Information supplied ->

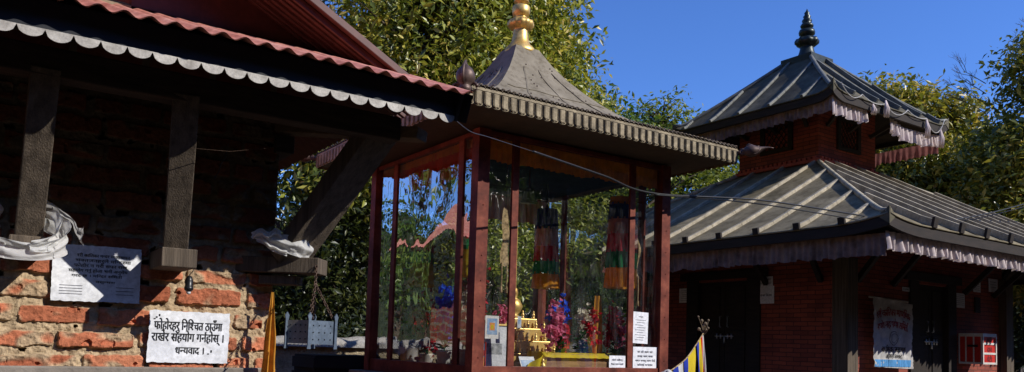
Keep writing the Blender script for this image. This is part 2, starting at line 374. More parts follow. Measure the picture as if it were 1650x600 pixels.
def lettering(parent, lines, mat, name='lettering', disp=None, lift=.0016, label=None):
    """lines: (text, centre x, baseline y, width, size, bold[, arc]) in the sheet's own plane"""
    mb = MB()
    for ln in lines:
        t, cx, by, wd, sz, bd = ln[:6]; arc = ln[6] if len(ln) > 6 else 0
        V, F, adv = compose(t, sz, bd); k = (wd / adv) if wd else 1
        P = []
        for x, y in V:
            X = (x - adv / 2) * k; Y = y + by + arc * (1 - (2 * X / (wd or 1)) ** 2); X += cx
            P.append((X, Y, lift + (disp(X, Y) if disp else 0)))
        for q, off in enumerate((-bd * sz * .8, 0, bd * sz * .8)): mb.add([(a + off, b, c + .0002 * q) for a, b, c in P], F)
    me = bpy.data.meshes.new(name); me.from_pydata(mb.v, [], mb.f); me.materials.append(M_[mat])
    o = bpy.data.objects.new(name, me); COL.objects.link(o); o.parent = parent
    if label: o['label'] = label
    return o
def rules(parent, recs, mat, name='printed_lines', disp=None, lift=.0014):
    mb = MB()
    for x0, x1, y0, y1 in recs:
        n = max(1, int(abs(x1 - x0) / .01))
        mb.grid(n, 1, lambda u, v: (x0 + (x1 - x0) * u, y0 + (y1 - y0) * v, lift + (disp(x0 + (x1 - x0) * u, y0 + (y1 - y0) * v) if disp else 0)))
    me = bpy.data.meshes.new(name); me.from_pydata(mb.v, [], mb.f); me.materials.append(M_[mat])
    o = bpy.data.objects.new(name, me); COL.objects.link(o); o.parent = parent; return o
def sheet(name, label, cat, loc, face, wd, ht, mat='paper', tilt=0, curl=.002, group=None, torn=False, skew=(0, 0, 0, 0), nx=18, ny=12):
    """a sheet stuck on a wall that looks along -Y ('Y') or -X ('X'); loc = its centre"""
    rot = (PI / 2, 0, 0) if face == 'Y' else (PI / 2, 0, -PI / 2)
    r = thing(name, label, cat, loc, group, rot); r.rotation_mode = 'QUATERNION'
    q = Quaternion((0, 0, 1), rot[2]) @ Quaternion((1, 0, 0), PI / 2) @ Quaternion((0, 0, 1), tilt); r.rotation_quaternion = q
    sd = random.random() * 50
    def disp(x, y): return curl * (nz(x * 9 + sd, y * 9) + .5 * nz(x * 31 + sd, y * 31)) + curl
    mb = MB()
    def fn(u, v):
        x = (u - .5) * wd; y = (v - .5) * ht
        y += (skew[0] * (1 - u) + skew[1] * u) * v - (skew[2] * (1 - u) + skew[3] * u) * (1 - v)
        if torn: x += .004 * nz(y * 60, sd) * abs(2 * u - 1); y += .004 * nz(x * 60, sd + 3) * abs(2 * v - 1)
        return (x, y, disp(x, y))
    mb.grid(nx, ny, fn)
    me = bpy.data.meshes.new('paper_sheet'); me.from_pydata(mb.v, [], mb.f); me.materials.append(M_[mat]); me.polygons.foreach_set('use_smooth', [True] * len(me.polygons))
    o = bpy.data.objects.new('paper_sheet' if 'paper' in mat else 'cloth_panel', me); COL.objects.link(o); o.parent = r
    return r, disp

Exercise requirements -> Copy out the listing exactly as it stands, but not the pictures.

Final result ->
Keep writing the Blender script for this image. This is part 2, starting at line 374. More parts follow. Measure the picture as if it were 1650x600 pixels.
def lettering(parent, lines, mat, name='lettering', disp=None, lift=.0016, label=None):
    """lines: (text, centre x, baseline y, width, size, bold[, arc]) in the sheet's own plane"""
    mb = MB()
    for ln in lines:
        t, cx, by, wd, sz, bd = ln[:6]; arc = ln[6] if len(ln) > 6 else 0
        V, F, adv = compose(t, sz, bd); k = (wd / adv) if wd else 1
        P = []
        for x, y in V:
            X = (x - adv / 2) * k; Y = y + by + arc * (1 - (2 * X / (wd or 1)) ** 2); X += cx
            P.append((X, Y, lift + (disp(X, Y) if disp else 0)))
        for q, off in enumerate((-bd * sz * .8, 0, bd * sz * .8)): mb.add([(a + off, b, c + .0002 * q) for a, b, c in P], F)
    me = bpy.data.meshes.new(name); me.from_pydata(mb.v, [], mb.f); me.materials.append(M_[mat])
    o = bpy.data.objects.new(name, me); COL.objects.link(o); o.parent = parent
    if label: o['label'] = label
    return o
def rules(parent, recs, mat, name='printed_lines', disp=None, lift=.0014):
    mb = MB()
    for x0, x1, y0, y1 in recs:
        n = max(1, int(abs(x1 - x0) / .01))
        mb.grid(n, 1, lambda u, v: (x0 + (x1 - x0) * u, y0 + (y1 - y0) * v, lift + (disp(x0 + (x1 - x0) * u, y0 + (y1 - y0) * v) if disp else 0)))
    me = bpy.data.meshes.new(name); me.from_pydata(mb.v, [], mb.f); me.materials.append(M_[mat])
    o = bpy.data.objects.new(name, me); COL.objects.link(o); o.parent = parent; return o
def sheet(name, label, cat, loc, face, wd, ht, mat='paper', tilt=0, curl=.002, group=None, torn=False, skew=(0, 0, 0, 0), nx=18, ny=12):
    """a sheet stuck on a wall that looks along -Y ('Y') or -X ('X'); loc = its centre"""
    rot = (PI / 2, 0, 0) if face == 'Y' else (PI / 2, 0, -PI / 2)
    r = thing(name, label, cat, loc, group, rot); r.rotation_mode = 'QUATERNION'
    q = Quaternion((0, 0, 1), rot[2]) @ Quaternion((1, 0, 0), PI / 2) @ Quaternion((0, 0, 1), tilt); r.rotation_quaternion = q
    sd = random.random() * 50
    def disp(x, y): return curl * (nz(x * 9 + sd, y * 9) + .5 * nz(x * 31 + sd, y * 31)) + curl
    mb = MB()
    def fn(u, v):
        x = (u - .5) * wd; y = (v - .5) * ht
        y += (skew[0] * (1 - u) + skew[1] * u) * v - (skew[2] * (1 - u) + skew[3] * u) * (1 - v)
        if torn: x += .004 * nz(y * 60, sd) * abs(2 * u - 1); y += .004 * nz(x * 60, sd + 3) * abs(2 * v - 1)
        return (x, y, disp(x, y))
    mb.grid(nx, ny, fn)
    me = bpy.data.meshes.new('paper_sheet'); me.from_pydata(mb.v, [], mb.f); me.materials.append(M_[mat]); me.polygons.foreach_set('use_smooth', [True] * len(me.polygons))
    o = bpy.data.objects.new('paper_sheet' if 'paper' in mat else 'cloth_panel', me); COL.objects.link(o); o.parent = r
    return r, disp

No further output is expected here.